California and Hawaiian Sugar Company (C&H) was founded in 1906 and operated from 1921 to 1993 as an agricultural cooperative marketing association owned by the member sugar companies in Hawaii. Its headquarters are in Crockett in unincorporated Contra Costa County, California.[1][2]
In 1993, the member companies sold their interests in C&H to Alexander & Baldwin in Honolulu, and the refining company's status changed from a cooperative to a corporation. Alexander & Baldwin subsequently sold its majority share to an investment group in 1998, retaining a 40% common stock interest in the recapitalized company. In 2005, the common stock shares were acquired by American Sugar Refining (ASR, better known as Domino Sugar), a company owned by Florida Crystals and the Sugar Cane Growers Co-op. Florida Crystals is a privately held company that is part of FLO-SUN, a sugar empire of the Fanjul family whose origins trace to Spanish-Cuban sugar plantations of the early 19th century.
The C&H brand is one of the leading sugar brands in the company's markets (where it is not the de facto leader), largely due to advertisements stressing their exclusive use of cane sugar, believed by some to be superior to sugar from the sugar beet.[3]

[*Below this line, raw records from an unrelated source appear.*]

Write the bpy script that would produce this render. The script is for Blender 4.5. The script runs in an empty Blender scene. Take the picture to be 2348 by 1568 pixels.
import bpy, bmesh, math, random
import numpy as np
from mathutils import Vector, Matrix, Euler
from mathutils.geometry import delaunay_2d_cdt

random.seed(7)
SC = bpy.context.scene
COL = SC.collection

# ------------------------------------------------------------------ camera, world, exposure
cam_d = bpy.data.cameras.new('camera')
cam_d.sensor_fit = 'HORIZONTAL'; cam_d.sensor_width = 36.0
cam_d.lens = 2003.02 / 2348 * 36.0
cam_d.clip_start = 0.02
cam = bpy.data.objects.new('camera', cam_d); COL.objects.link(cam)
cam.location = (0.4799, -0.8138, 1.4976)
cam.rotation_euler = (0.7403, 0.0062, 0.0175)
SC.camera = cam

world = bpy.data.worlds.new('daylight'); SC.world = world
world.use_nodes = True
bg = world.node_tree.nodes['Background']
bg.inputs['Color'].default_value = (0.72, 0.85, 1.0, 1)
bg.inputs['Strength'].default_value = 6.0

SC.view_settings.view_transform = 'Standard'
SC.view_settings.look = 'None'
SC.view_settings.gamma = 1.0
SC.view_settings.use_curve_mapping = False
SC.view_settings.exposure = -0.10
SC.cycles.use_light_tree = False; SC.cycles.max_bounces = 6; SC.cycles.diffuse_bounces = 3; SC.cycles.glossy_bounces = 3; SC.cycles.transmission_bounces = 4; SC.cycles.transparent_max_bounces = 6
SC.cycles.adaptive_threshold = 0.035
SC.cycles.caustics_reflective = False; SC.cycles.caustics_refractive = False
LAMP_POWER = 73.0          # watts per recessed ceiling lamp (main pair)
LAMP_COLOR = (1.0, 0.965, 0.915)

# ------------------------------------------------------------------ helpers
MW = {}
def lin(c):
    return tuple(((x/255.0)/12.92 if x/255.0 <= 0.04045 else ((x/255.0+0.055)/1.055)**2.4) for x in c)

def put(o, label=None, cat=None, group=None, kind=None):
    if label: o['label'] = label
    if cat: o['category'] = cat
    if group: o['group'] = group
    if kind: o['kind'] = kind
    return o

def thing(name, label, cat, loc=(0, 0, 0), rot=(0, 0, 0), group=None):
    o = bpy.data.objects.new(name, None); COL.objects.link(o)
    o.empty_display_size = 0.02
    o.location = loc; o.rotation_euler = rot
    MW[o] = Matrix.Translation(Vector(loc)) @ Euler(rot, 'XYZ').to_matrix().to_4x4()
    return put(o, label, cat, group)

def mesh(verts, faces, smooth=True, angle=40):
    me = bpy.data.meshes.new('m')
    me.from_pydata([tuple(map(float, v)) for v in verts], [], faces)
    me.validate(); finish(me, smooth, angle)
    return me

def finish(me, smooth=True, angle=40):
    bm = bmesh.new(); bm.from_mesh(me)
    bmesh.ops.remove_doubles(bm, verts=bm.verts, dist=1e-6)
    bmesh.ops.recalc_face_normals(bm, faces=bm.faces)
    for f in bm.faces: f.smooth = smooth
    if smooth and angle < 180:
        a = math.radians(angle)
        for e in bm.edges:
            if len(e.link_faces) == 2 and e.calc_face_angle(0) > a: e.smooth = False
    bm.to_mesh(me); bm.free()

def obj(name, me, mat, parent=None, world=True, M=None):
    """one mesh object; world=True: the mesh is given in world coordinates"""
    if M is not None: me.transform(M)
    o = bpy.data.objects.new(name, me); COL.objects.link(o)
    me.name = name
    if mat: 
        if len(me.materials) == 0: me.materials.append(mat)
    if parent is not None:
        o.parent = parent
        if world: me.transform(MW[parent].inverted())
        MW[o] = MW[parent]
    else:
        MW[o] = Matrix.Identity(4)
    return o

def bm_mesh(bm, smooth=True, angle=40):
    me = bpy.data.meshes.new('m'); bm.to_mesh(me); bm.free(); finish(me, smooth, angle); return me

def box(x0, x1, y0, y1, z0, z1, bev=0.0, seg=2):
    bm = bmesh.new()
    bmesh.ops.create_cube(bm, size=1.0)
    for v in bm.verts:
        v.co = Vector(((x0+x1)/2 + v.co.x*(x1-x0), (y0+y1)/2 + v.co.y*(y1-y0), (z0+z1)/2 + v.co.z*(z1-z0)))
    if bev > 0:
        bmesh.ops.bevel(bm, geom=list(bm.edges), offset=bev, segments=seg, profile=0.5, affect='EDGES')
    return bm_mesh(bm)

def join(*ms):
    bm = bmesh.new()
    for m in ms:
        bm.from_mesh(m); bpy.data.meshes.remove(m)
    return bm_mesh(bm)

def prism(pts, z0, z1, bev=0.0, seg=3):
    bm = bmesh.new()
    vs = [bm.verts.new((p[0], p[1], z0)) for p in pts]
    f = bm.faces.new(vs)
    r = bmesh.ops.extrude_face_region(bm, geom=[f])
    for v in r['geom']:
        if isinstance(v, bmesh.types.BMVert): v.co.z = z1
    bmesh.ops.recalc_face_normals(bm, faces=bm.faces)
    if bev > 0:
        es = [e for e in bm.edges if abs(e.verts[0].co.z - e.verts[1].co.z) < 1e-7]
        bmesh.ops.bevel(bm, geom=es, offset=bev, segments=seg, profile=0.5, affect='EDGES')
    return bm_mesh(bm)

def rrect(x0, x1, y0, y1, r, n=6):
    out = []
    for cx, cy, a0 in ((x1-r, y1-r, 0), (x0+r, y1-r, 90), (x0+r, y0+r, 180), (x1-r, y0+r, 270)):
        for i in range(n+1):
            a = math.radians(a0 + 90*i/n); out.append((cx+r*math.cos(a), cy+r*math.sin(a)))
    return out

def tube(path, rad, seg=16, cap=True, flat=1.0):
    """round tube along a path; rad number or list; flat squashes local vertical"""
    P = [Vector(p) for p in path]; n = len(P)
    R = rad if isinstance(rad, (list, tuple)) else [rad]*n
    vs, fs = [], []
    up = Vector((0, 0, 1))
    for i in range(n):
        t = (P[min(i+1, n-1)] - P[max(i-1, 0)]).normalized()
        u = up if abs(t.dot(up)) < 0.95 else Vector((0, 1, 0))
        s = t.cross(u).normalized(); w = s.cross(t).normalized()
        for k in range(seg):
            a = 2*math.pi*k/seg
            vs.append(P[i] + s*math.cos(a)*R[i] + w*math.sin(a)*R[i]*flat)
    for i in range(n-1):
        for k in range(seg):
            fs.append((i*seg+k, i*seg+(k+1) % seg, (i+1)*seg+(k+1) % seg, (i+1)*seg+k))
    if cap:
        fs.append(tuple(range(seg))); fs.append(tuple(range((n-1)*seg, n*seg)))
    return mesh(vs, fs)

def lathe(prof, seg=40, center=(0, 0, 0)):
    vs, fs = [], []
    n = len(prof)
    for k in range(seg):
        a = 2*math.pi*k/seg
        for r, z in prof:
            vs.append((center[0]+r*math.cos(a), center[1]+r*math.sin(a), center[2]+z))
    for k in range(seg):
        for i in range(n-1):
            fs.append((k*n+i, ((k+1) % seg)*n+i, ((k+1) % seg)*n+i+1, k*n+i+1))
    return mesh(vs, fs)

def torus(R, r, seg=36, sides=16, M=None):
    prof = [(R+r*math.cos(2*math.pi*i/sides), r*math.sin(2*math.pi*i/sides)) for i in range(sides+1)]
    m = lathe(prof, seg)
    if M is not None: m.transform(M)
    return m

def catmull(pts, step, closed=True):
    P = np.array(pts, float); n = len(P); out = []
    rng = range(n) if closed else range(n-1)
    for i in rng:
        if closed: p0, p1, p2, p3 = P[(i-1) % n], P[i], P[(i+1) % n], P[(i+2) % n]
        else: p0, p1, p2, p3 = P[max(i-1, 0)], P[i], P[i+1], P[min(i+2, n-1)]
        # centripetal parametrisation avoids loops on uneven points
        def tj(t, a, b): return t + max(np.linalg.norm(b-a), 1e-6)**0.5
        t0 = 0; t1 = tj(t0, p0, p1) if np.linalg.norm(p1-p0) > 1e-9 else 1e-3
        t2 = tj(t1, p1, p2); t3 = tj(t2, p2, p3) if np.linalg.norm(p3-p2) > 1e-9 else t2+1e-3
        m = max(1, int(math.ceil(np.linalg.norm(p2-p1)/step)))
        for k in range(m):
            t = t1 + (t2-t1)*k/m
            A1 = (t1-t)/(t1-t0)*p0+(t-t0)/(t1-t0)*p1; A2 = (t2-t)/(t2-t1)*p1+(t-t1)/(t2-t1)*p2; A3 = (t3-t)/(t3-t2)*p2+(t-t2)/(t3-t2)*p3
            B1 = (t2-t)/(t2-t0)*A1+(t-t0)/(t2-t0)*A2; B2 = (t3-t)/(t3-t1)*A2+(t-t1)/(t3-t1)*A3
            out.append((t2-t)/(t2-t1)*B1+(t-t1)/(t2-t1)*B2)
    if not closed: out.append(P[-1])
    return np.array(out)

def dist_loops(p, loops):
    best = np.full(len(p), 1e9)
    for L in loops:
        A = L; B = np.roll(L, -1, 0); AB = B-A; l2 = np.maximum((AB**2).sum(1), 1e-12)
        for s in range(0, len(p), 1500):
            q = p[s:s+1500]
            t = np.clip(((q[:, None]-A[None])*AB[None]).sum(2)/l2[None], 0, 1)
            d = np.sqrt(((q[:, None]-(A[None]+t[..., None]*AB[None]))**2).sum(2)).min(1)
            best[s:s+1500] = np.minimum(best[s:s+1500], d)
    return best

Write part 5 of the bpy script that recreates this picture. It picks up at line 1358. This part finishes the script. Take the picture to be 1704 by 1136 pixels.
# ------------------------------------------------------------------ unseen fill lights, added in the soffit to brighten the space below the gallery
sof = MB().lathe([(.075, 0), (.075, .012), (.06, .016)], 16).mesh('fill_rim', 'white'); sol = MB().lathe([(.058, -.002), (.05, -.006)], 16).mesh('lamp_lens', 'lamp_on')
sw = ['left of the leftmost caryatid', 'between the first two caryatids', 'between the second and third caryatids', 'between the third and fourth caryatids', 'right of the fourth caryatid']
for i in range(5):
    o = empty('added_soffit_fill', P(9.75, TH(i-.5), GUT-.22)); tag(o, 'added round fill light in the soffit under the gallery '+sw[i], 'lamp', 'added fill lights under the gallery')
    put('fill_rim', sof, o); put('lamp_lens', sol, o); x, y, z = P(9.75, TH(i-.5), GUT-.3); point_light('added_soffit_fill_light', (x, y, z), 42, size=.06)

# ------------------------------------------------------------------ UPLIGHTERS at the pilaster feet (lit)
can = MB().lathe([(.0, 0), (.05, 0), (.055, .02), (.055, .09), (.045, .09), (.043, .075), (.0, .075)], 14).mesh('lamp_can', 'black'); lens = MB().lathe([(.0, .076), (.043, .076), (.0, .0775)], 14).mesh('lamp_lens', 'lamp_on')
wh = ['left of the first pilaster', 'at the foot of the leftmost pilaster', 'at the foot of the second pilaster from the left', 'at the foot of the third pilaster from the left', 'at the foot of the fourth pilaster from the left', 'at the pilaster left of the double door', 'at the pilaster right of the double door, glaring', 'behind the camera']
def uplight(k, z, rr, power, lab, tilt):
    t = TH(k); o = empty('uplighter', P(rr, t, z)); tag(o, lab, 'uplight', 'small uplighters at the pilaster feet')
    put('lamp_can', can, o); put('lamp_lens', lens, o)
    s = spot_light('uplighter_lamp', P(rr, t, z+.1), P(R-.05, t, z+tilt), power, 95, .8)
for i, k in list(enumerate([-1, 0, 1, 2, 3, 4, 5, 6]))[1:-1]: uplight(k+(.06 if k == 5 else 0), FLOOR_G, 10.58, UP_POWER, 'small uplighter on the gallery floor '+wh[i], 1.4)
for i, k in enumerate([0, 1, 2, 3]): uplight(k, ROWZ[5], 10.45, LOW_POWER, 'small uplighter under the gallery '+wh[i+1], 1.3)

C&H's primary market is west of the Mississippi River in the United States, although some sugar is sold in various east coast stores. A number of high-profile restaurants, bakeries and hotels have C&H sugar shipped to them where it is not available through local distribution channels. More than 70 types, grades, and package sizes are sold within the two major groupings of grocery and industrial products. About 700,000 short tons (640,000 metric tons) of sugar per year are processed.[4] The refinery at Crockett, California, refines, packages, and markets all of the output from Hawaii's sugar factories, such as the remaining factory of Alexander & Baldwin, the Hawaiian Commercial & Sugar Company on Maui.[5]